Firms violating securities laws more likely to breach accounting rules

A magnifying glass held over printed accounts

Firms who breach non-accounting securities laws are more likely to subsequently violate accounting rules.

New research published in the Journal of Business Finance & Accounting shows a link between non-compliance with securities laws – such as insider trading, stock manipulation and providing false or misleading information about securities or the company’s operation – and future Generally Accepted Accounting Principles (GAAP) violations.

The team from Australian National University, Lancaster University and Sungkyunkwan University, Seoul, studied US firms who faced enforcement action from the Securities Exchange Commission (SEC) for breaching non-accounting related laws.

As well as finding a greater number of firms with accounting violations following on from securities laws breaches, they also found that non-compliant firms are more likely to report multiple accounting restatements, demonstrating more severe and systematic problems.

Firms are more likely to breach securities laws if they are larger, younger, performing poorly, and audited by non-Big auditors.

“We found that firms that violate securities laws are more likely to go on to breach GAAP compared to those without non-accounting violations,” said report co-author Dr Xiu-Ye Zhang, of Australian National University.

“Importantly, when we looked at the rates of accounting restatements both before and after the noncompliance, it was only afterwards that there were GAPP violations – showing that once firms violate non-accounting laws, they also start to breach GAAP, suggesting how important non-compliance with securities laws is as a leading indicator that GAAP violations may follow.”

Their findings suggest systemic internal control issues within firms exposed by securities non-compliance are more likely to be followed-up with GAAP breaches than would be the case for firms who initiate no such misconduct.

Co-author Professor Steve Young, of Lancaster University Management School, said: “The accounting and compliance systems of a firm are built on a common culture, such as ethical values and integrity from the very top.

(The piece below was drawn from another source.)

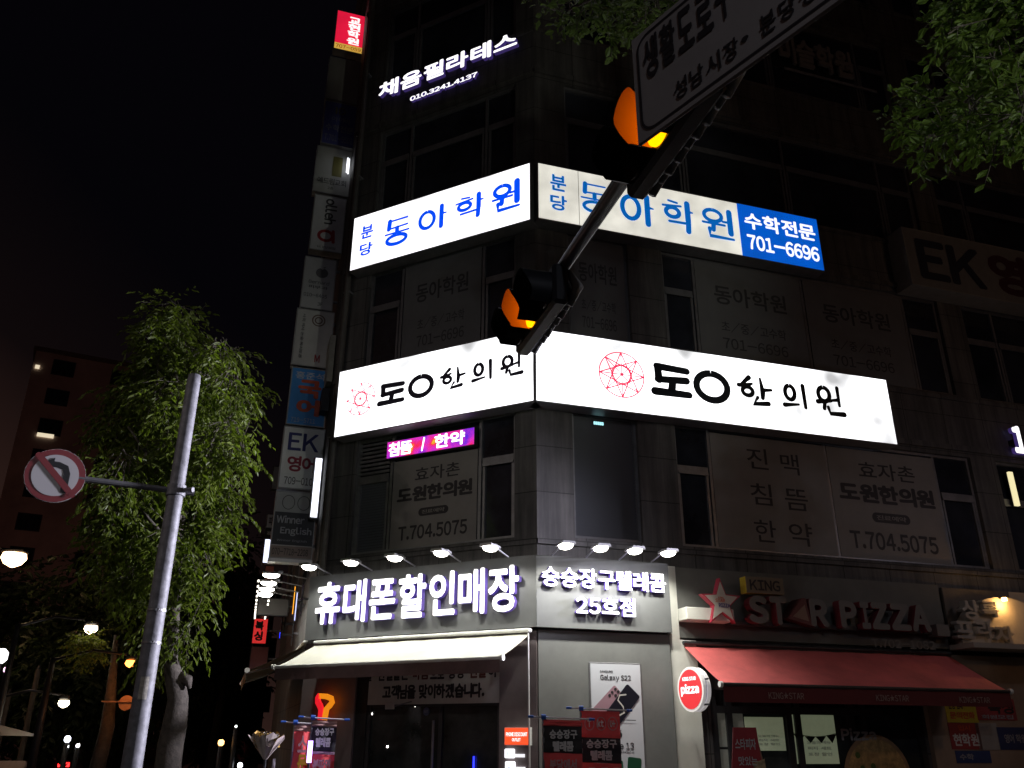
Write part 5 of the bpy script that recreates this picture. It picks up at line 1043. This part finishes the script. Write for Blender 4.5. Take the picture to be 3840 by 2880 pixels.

Therefore, a culture of non-compliance in one area may correlate with problems in other areas, such as financial reporting. Our study shows that non-compliance with securities laws typically involves top management.

“Another factor is that firms seeking to circumvent securities laws often revert to manipulating financial data to camouflage such behaviour. Because non-compliance with laws and regulations typically involves misrepresenting economic reality – such as a firm’s performance of value – the accounting system reflects these factors as accountants receive misleading information.

“Our results support the view that accounting outcomes are influenced not only by a firm’s control over financial reporting, but also by controls over other business decisions. Weaknesses in compliance control may also indicate weaknesses in accounting control – highlighting the importance of considering a firm’s internal control mechanisms as a whole, rather than isolating accounting from the rest of a business.”